I'm pretty sure that Pop Rocks ranked quite high as one of the most entertaining candies of your childhood. A fizzy, popping feeling of tiny bubbles exploding, accompanied by their signature crackling sound when they hit your tongue – even your friends could hear them pop and fizz every time you opened your mouth. But where does the "pop" in Pop Rocks come from?

It's Not a Carbon Dioxide-Forming Reaction

Just like with the Mentos-soda geyser, you might expect that the bubbles that pop and fizz come from a reaction occurring on your tongue when you pop a handful of Pop Rocks into your mouth, generating carbon dioxide, like when baking soda (sodium carbonate) reacts with an acid.

Once again, this is not the case. The carbon dioxide is already present in Pop Rocks, trapped within the rocks of candy.

How Pop Rocks Are Made

First, the ingredients (sugar, lactose, corn syrup, and flavors) are heated together and brought to a boil. Then the mixture is flushed with carbon dioxide, and as the candy cools, the carbon dioxide ends up trapped within as tiny bubbles. If the candy is kept in a cool, dry place, then it takes a while for the trapped carbon dioxide to escape. But if you pour Pop Rocks onto your tongue, the warm, humid environment will cause the candy to melt and dissolve, releasing the tiny bubbles of carbon dioxide into your mouth, along with an audible crackle sound and a fizzy, popping feeling.

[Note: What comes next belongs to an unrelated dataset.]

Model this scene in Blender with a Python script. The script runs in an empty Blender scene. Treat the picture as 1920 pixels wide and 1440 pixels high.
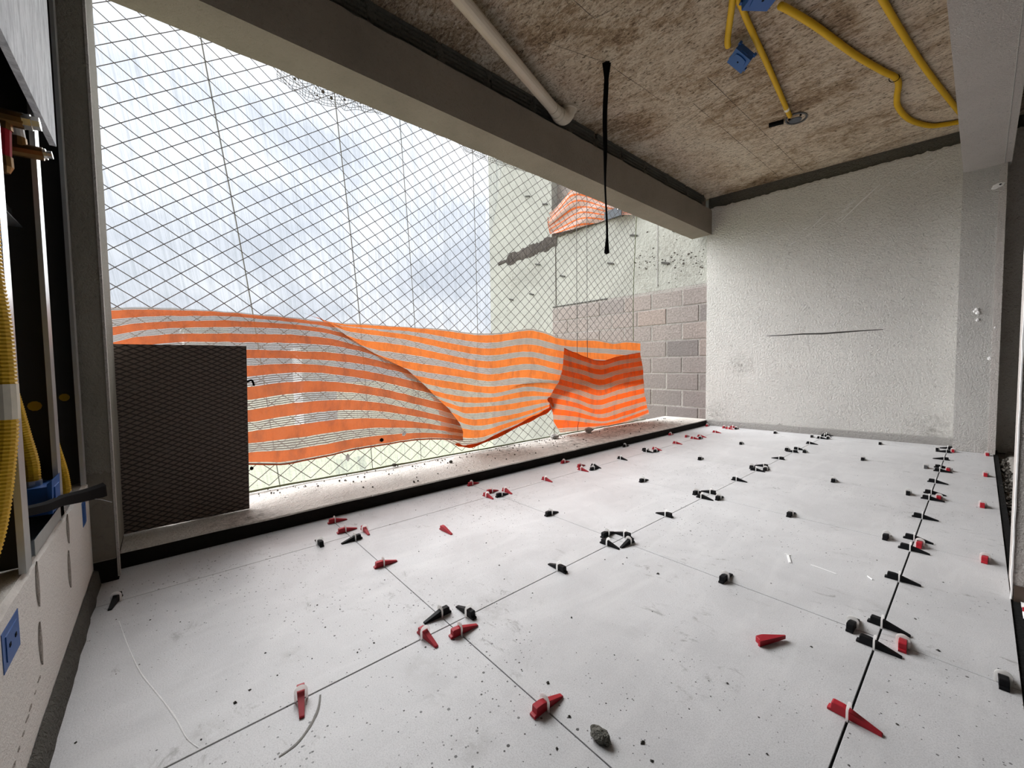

Pop Rocks Aren’t the Only Popping Candy out There

There are other “popping” candies on the market, like Fizz Whizz and Lotsa Fizz, but they don’t all fizz for the same reasons. Check the ingredients: Lotsa Fizz candies contain sodium bicarbonate and tartaric acid in powder form, and as soon as the candy hits your tongue, those two components dissolve, allowing them to react to generate carbon dioxide and that fizzy feeling in your mouth.

So, while Pop Rocks already contain the carbon dioxide responsible for that popping sensation, other candies may rely on an acid-base reaction that happens when the candy hits your tongue.

What's your favorite "popping" candy?